=== Data extract ===
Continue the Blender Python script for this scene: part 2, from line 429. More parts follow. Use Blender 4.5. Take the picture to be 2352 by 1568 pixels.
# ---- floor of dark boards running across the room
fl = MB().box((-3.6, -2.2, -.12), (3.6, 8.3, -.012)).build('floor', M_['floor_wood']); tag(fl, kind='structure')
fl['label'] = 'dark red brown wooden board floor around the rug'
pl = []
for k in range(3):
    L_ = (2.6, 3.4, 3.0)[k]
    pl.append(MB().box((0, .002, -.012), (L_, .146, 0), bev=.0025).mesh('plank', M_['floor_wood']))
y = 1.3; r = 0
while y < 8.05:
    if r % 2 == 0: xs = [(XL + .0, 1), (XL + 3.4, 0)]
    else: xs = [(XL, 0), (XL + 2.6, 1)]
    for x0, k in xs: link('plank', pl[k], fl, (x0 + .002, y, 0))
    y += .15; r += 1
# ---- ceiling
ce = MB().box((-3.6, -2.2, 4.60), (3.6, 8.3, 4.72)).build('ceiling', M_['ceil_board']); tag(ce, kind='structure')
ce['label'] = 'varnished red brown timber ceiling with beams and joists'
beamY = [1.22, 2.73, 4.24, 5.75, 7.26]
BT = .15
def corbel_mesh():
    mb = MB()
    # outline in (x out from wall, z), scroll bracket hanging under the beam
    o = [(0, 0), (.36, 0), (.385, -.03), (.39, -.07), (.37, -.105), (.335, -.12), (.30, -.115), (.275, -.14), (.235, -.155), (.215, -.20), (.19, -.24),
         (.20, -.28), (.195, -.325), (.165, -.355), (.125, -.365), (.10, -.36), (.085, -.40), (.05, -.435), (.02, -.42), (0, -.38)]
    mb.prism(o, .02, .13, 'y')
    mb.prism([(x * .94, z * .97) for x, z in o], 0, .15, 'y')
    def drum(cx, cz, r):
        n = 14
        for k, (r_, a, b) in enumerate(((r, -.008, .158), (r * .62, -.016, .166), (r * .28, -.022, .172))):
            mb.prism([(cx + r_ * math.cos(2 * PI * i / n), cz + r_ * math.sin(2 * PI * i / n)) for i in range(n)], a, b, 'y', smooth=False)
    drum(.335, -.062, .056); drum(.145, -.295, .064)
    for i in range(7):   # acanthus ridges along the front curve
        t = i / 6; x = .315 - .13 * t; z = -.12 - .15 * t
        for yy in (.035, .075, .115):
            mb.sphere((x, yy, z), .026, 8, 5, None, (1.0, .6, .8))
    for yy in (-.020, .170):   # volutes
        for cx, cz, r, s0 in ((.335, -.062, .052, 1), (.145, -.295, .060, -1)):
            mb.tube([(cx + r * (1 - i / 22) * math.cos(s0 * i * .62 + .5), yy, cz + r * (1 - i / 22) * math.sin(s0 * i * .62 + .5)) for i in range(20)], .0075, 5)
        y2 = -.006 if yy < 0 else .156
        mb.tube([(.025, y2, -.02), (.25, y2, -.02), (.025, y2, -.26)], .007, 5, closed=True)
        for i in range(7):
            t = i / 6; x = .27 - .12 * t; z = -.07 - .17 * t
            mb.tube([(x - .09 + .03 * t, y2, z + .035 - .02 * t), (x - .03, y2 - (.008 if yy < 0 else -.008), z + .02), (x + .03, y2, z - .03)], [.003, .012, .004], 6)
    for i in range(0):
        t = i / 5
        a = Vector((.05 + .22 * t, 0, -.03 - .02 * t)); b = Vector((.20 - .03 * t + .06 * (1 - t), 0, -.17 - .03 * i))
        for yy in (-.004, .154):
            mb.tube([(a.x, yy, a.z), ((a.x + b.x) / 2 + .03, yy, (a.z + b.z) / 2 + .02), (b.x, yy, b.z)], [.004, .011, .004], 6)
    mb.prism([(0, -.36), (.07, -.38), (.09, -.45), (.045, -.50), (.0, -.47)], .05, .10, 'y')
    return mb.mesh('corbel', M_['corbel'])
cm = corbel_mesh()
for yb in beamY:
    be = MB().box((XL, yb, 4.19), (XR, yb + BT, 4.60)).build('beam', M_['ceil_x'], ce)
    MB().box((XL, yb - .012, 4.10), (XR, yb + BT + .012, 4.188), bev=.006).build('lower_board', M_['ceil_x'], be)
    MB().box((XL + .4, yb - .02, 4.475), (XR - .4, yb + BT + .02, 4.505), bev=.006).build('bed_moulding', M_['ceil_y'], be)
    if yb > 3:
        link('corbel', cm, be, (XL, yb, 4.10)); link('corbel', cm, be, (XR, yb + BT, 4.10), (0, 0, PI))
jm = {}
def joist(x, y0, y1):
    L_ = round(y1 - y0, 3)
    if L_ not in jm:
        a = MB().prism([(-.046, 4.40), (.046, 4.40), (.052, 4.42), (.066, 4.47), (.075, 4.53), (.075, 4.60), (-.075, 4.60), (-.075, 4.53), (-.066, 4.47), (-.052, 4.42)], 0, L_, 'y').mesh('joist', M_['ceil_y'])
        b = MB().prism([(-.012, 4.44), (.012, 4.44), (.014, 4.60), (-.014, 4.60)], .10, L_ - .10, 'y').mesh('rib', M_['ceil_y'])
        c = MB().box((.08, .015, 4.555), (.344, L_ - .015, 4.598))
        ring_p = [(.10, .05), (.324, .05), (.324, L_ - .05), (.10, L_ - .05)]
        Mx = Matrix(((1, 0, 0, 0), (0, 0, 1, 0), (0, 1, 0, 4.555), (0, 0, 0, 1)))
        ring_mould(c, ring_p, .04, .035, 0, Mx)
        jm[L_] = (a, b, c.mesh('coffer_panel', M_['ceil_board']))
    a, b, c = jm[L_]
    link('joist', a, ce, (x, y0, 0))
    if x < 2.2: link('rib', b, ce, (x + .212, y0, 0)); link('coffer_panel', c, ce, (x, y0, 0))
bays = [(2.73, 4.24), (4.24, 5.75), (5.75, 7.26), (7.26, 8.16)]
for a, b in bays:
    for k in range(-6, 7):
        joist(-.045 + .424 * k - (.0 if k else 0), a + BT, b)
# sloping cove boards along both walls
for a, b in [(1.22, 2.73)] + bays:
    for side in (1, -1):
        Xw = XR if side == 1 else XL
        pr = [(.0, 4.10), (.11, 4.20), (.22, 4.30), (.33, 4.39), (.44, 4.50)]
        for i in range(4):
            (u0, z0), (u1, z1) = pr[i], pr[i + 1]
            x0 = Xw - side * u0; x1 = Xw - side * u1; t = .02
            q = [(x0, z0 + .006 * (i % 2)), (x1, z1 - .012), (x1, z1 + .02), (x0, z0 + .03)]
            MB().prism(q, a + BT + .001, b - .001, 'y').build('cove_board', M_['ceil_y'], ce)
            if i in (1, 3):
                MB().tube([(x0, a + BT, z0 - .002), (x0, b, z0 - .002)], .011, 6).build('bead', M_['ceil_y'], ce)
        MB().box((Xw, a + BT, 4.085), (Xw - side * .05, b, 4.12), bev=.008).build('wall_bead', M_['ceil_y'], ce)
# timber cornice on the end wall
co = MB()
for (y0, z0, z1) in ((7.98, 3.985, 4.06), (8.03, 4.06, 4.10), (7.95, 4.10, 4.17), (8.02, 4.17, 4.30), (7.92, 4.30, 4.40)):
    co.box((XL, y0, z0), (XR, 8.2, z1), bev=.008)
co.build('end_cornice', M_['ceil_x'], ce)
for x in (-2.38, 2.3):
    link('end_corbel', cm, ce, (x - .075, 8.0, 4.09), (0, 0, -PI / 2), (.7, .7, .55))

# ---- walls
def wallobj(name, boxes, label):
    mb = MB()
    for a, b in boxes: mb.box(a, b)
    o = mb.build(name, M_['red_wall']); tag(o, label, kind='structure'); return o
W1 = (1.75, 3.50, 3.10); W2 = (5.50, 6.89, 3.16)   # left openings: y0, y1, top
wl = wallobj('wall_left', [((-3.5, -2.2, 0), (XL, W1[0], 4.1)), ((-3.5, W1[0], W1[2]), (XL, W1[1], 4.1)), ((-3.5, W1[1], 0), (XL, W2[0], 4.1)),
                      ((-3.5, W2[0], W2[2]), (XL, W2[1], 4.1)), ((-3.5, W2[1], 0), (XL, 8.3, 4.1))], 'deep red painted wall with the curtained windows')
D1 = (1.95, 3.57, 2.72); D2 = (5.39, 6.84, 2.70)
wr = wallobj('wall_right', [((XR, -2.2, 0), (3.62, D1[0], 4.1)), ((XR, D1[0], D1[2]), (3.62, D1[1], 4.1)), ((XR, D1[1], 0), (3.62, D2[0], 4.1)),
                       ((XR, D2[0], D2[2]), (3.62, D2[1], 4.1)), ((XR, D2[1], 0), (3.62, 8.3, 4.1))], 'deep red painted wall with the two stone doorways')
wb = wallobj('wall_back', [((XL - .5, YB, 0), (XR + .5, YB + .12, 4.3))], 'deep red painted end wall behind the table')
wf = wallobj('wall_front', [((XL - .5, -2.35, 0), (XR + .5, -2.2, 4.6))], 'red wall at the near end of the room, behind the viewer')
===
Write down every line of the data above that includes the string "from".

* [Full response]:
Continue the Blender Python script for this scene: part 2, from line 429. More parts follow. Use Blender 4.5. Take the picture to be 2352 by 1568 pixels.
    # outline in (x out from wall, z), scroll bracket hanging under the beam